2. Invoca o Ministério Público reclamante que 'nas alegações produzidas no recurso interposto da decisão proferida pelo Tribunal do Trabalho de Lisboa, terá sido suscitada pelo representante do Ministério Público, de forma inteligível e processualmente adequada (embora não ‘perfeita’) a questão de inconstitucionalidade de certa interpretação normativa que constitui objecto do recurso', e, por isso, entende que 'o presente recurso deveria seguir a normal tramitação, com produção de alegações', alinhando para o efeito, a seguinte ordem de considerações:
'2º Na verdade, o que está em causa no presente recurso - como nos vários que, com idêntica configuração, após produção de alegações, pendem neste Tribunal - traduz-se em saber se traduz interpretação inconstitucional (por violadora do disposto no artigo 47º, nº 2, da Lei Fundamental) de determinado ‘bloco normativo’ (nem sempre claramente identificado, aliás, nas decisões recorridas) a solução ou interpretação jurídica que se traduz em mandar reintegrar na função pública, nos termos gerais do direito laboral, ‘maxime’ do Decreto-Lei nº
64-A/79, os trabalhadores irregularmente contratados a prazo pela Administração, quando a tipificação das formas de constituição da relação de emprego com a Administração, fixadas no Decreto-Lei nº 427/89, afasta tal forma de contratação no âmbito da Administração Pública.
3º Ora, tal questão da constitucionalidade de certa interpretação do sistema normativo em vigor (apesar de alguma flutuação das instâncias acerca da especificação dos preceitos legais que o corporizam) - e como a jurisprudência constitucional vem notando, não é legítimo confundir normas com artigos de lei - mostra-se suficientemente especificada e concretizada nas ditas alegações de recurso - parecendo-nos claro que nestas o recorrente não se limitou imputar o vício de inconstitucionalidade à decisão recorrida, mas antes a certa interpretação normativa do sistema legal nela acolhida.
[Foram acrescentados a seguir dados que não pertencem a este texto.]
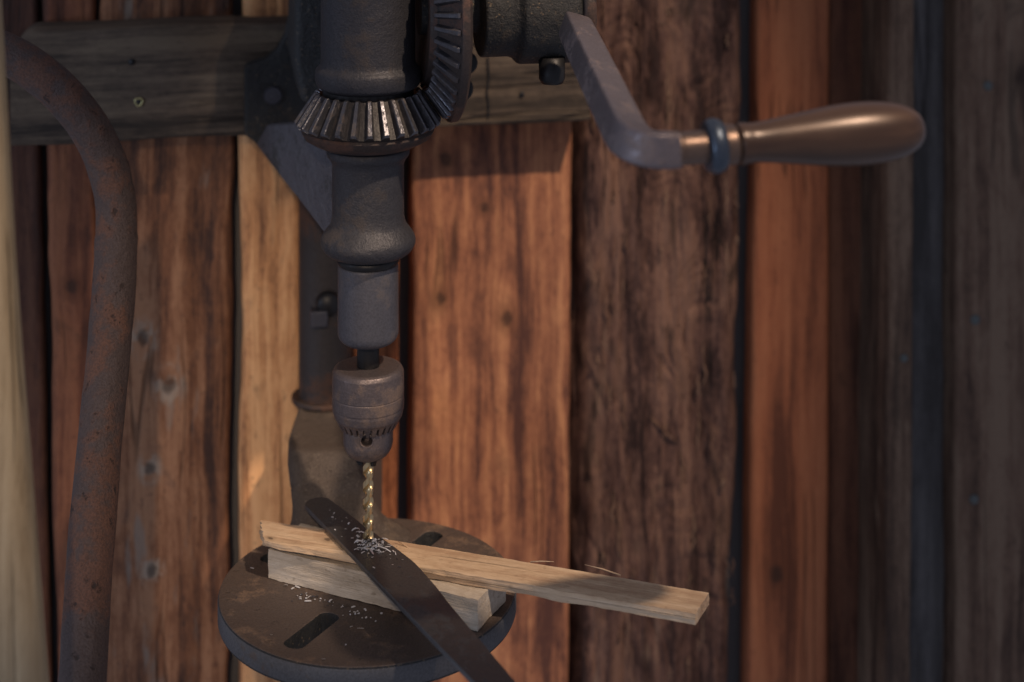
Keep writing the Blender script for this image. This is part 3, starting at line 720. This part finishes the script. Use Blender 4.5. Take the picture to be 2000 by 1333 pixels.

4º Note-se, aliás, que tal questão de constitucionalidade acaba por ser enfrentada e decidida pelo próprio acórdão recorrido, ao considerar que a aplicação no
âmbito da relação de emprego público do regime de reintegração, previsto nas leis laborais gerais (nomeadamente no artigo 13º do Decreto-Lei nº 64-A/89) não está ‘ferida de inconstitucionalidade por violação do disposto no seu artigo
47º, nº 2, fls. 141).
5º Na verdade, o que, de um ponto de vista substancial, é controvertido nos autos é se as ‘especialidades’ constantes do Decreto--Lei 427/89 - ressalvadas expressamente pela parte final do nº 3 do artigo 14º - ‘maxime’ a tipificação das formas de constituição da relação de emprego na Administração Pública - não postergam por força do princípio constante do artigo 47º, nº 2, da Constituição da República Portuguesa, a aplicação nesta sede de regime-regra vigente em direito laboral comum, nomeadamente a reintegração, nos termos do artigo 13º do Decreto-Lei 64-A/89, do trabalhador irregularmente contratado a prazo (e ilegitimamente despedido) na função pública.
6º Ora tendo tal questão normativa sido suscitada, de forma bastante, antes da prolação da decisão recorrida, que - aliás - a abordou, julgando-a improcedente, estão presentes os requisitos de admissibilidade do recurso interposto'.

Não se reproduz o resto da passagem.